22 thoughts on “Put A Reverse Engineered Power Meter In Your Toolkit

  1. Can someone who understands chinese look at the datasheet and tell us if it’s possible to get power factor from the RN8208G?
    Or at least raw ADC streams so you can do the calculations yourself…

    1. I think this meter has the same measuring core as the PZEM-004T.
      PZEM-004T reports only Voltage, Current, Power and accumulated energy. It is very easy to read from it. I’ve built a circuit using PZEM-004T controlled by a sparkcore in less than 2 hours.
      For more info you can google for peacefair pzem-004 or look at the links that I used:
      https://github.com/olehs/PZEM004T
      https://www.circuitspecialists.com/content/189799/ac004.pdf

      1. Yea, using PZEM-004T is much easier. There are already optoisolation build-in. (but of course too the fun out of reverse engineering!)
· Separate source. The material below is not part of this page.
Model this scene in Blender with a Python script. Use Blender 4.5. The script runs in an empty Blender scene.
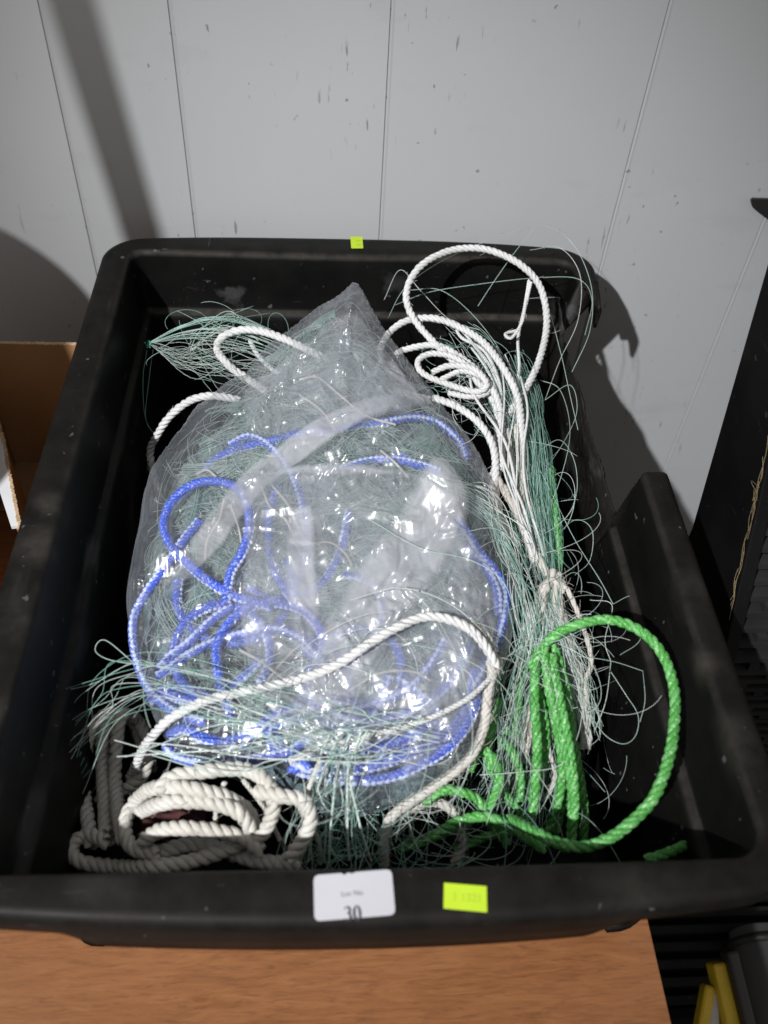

        I have 2 PZEM-004T tied together, each with a different address, and connected to a single ESP8266-1. Works great!

        Oh a side note, I modded my PZEM-004T, replaced the annoying buzzer with a LED, or it will beep for every packet!

        1. Hi dkca,
          I’m trying todo the same thing, connecting a PZEM 004T to esp8266 . but not quite working !!
          are you using “https://github.com/olehs/PZEM004T” library ?
          SoftwareSerial ? What pins are you using on the esp?
          Is the VCC on the PZEM 3.3 or 5V ,if 5V are you using a level converter?
          I tried my out sample project connecting a PZEM to arduino mega using serial2 , it worked but having a strange behavior , the PZEM hangs for some time after each two consecutive requests. Is this normal?
          Hope you can help me
          skeezoo

      1. The problem is how does it get to the “effective value”… if you multiply raw voltage and current measurements that are phase locked, you will get real power, but do anything that disrupts that phase locking and you get bullshit that has little to do with what’s actually going on…
        Any kind of averaging that is not the same for all channels (P, U and I) will introduce an error…
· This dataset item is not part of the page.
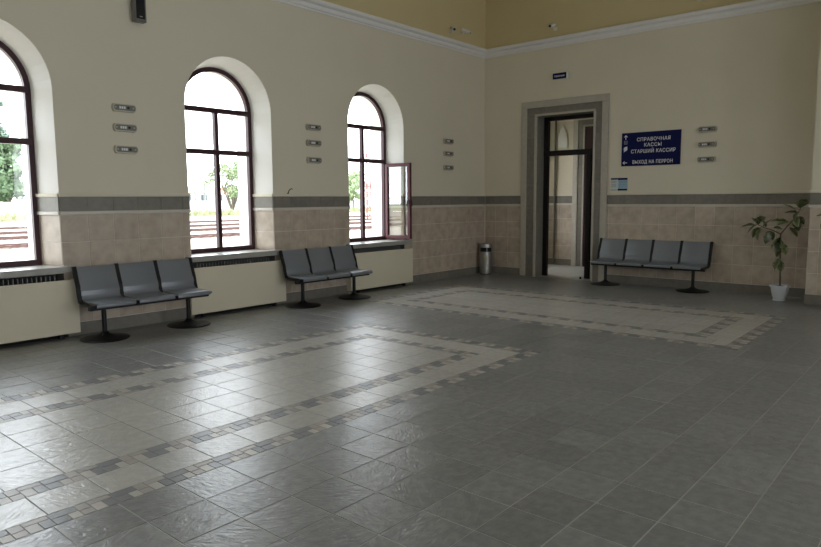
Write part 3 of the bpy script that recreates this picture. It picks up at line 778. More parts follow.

        1. +1 Damn right AKA
          Its amazing how many “electricians” and even those with a
          contractors ticket that get confused on this. Talk about
          tri-plen harmonics and you get blank looks – and these people
          install power supplies with doubtful power factor correction
          then wonder why their neutral/grounds get way too hot – FFS…
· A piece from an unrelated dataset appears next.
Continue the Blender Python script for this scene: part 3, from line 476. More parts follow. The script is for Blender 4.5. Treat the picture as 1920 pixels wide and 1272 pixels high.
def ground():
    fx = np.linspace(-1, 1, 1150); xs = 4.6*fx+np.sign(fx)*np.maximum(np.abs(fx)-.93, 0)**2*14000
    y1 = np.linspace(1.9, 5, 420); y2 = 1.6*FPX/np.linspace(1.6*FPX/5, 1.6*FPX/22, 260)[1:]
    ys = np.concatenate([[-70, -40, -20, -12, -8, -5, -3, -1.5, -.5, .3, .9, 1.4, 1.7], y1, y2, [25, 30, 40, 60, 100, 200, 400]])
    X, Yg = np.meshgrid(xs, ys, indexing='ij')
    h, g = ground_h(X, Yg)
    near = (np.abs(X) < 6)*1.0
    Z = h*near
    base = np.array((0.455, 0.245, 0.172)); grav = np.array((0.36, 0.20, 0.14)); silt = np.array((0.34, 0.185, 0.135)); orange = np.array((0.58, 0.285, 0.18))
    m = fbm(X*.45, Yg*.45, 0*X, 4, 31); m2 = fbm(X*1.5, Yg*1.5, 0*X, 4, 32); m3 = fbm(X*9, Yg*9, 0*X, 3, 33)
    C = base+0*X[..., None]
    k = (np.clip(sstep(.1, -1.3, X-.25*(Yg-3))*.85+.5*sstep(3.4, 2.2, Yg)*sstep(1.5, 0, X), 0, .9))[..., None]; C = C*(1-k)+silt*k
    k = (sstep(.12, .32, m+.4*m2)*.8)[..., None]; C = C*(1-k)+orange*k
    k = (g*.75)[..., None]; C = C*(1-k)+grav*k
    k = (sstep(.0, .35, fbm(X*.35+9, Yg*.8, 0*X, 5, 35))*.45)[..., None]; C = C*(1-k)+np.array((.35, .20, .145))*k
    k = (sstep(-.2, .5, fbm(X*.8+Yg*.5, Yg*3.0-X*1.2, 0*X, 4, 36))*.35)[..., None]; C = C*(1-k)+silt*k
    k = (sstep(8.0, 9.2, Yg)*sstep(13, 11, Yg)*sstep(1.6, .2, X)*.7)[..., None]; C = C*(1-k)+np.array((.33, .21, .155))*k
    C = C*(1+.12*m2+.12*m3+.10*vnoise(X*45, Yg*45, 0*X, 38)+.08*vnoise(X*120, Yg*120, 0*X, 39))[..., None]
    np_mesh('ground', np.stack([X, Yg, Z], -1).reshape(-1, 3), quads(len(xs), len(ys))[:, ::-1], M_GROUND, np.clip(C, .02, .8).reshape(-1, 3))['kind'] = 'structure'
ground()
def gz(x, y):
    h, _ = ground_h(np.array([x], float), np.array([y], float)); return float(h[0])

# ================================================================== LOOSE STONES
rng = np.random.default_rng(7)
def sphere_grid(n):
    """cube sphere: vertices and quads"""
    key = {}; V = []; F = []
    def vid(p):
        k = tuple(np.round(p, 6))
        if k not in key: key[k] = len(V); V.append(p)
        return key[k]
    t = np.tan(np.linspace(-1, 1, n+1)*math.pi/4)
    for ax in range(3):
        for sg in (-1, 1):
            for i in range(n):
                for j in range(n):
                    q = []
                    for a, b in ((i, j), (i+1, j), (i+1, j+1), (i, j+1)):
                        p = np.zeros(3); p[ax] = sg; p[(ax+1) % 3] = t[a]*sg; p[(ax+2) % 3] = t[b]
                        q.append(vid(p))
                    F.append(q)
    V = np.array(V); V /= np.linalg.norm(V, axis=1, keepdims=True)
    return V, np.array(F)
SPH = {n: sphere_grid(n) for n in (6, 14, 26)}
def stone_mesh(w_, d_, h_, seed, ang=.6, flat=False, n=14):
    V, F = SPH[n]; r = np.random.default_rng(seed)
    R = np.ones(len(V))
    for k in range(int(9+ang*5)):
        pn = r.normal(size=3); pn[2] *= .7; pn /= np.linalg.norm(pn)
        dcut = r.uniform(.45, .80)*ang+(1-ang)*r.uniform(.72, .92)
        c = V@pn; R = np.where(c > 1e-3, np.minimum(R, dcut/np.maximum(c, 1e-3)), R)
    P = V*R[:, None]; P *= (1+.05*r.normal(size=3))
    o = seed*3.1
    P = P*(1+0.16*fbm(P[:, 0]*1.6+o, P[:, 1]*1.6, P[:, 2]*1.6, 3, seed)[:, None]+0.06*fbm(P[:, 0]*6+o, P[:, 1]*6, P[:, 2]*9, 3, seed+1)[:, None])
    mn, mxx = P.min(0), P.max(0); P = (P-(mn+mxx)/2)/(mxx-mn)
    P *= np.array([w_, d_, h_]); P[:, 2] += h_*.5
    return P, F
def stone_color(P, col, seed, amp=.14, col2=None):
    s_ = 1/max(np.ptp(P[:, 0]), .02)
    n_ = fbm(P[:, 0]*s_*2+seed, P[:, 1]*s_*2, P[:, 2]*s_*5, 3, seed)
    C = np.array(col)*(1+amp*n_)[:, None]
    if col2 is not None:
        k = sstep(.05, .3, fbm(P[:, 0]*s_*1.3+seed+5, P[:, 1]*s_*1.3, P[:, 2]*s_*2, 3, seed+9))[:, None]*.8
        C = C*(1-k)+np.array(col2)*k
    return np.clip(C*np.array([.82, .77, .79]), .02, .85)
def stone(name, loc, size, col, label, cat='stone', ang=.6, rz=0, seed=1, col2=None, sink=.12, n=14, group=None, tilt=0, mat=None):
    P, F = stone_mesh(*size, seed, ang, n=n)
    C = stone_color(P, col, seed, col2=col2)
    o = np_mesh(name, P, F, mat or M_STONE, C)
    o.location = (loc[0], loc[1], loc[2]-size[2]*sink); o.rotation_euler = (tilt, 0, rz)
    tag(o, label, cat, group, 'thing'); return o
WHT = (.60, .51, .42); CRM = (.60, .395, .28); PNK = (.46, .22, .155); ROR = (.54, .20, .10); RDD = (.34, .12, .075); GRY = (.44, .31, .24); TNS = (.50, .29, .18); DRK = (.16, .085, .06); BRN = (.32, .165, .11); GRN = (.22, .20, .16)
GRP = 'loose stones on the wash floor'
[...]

  2. These power meters come in different variants. There is this one, then there is a 100A DC version that has a big external shunt, and 10 and 20A DC versions that have internal shunts. The DC versions of course run off your “DC” supply and not at “line voltage”.

    The one I opened up (I don’t remember which one I opened) also had the holtec lcd controller and something interfacing with the power-side. I guess it must be this one (i.e. AC, line voltage) as I remember the power-measuring-chip.

  3. kris, if the kill-a-watt unit use the same metering chip RN8208G ?? then you should expect the same kind of performance, however I do use my many peacefair PZEM-021 meters, for all sorts of mains powered designs, including switchmode supply with passive and active power factors, it does read out the correct usage for me :-) it is only 10 bucks on ebay to try it out.

  4. “the 3.3 V that powers the microcontroller floats on top of the 230 V”
    Cool! So it even generates extra volts! Or was it just meant to say the 3,3V is line referenced aka float on top of the Neutral / blow the live. Certainly not on top of the 230V…

  5. I would like to use this to measure the power of a brew kettle (4400W) controlled by a triac. I am expecting the readings to be a bit off because of the chopped phase.

    Would like to run it below 80 volts and thinking this low voltage limitation is simply because the internal powersupply will shut off. It shouldn’t be too hard to split the power supply and voltage sense leads and be able to go lower.

    Anyone have a schematic?

    T

  6. Is there a way to provide these meters with a supply voltage as well the voltage under test? I’m trying to use a PZEM-061 on a variac to measure the output voltage and current. As the meter comes from the factory I can only measure the source voltage.